July 12, 2003
DON'T TRUST THE REVIEWS
I don't care what anyone says, Pirates of the Caribbean is a darned good movie. I really did enjoy every minute. Depp is a wonder, the script is lighthearted, and the sea battle scene in mid-movie is exquisitely filmed. A lot of reviewers have dinged it for being based on a theme park ride, or having a line in the publicity kit about being an "Austen-style bodice-ripper," (and rightly so, there's a publicist that should be shot), but once you get through the antihype it's a nifty little movie with a non-formulaic screenplay, interesting, well-cast characters, and a great setting. The movie's not true to the historical pirates, of course, but it is true to the Stevenson-Sabatini fictional world of piracy... alarmingly so, in fact. I think even old Robert Louis would have liked this movie.

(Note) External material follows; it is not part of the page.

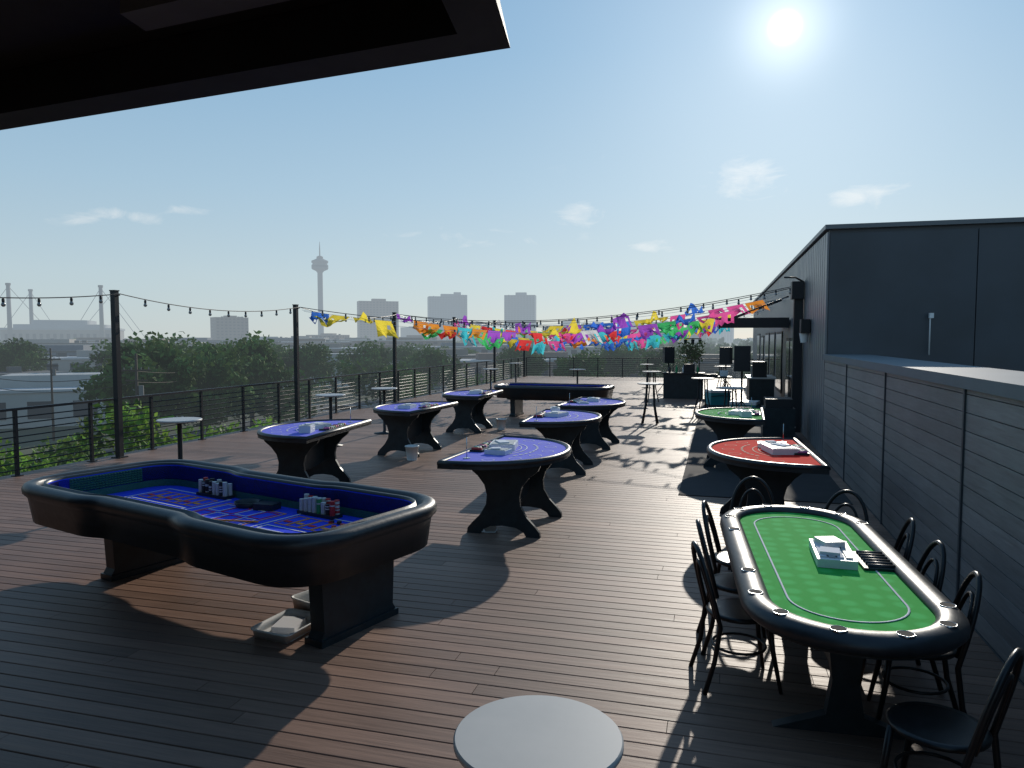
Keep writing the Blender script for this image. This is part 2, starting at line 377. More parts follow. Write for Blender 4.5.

(One minor note: I know there's no point in criticizing a movie with the undead in it for historical accuracy, but the movie, which one can tell from other cues is set after 1700 and before 1725, makes landfall at two ports, Port Royal, Jamaica (the law abiding port) and Tortuga, Haiti. Port Royal's right... after the 1692 earthquake wiped out the buccaneer settlement there, it re-emerged as a proper English colony, but Tortuga, its rival buccaneer haven, was shut down by French authorities around and about 1688. In the early 18th century, if you were a pirate leaving Port Royal for a place to recruit a new crew, you'd have gone to New Providence (now, of course, called Nassau), in the Bahamas. Just a quibble.)
UPDATE: Lileks agrees. Come on, now, that really should be enough for you. See this movie!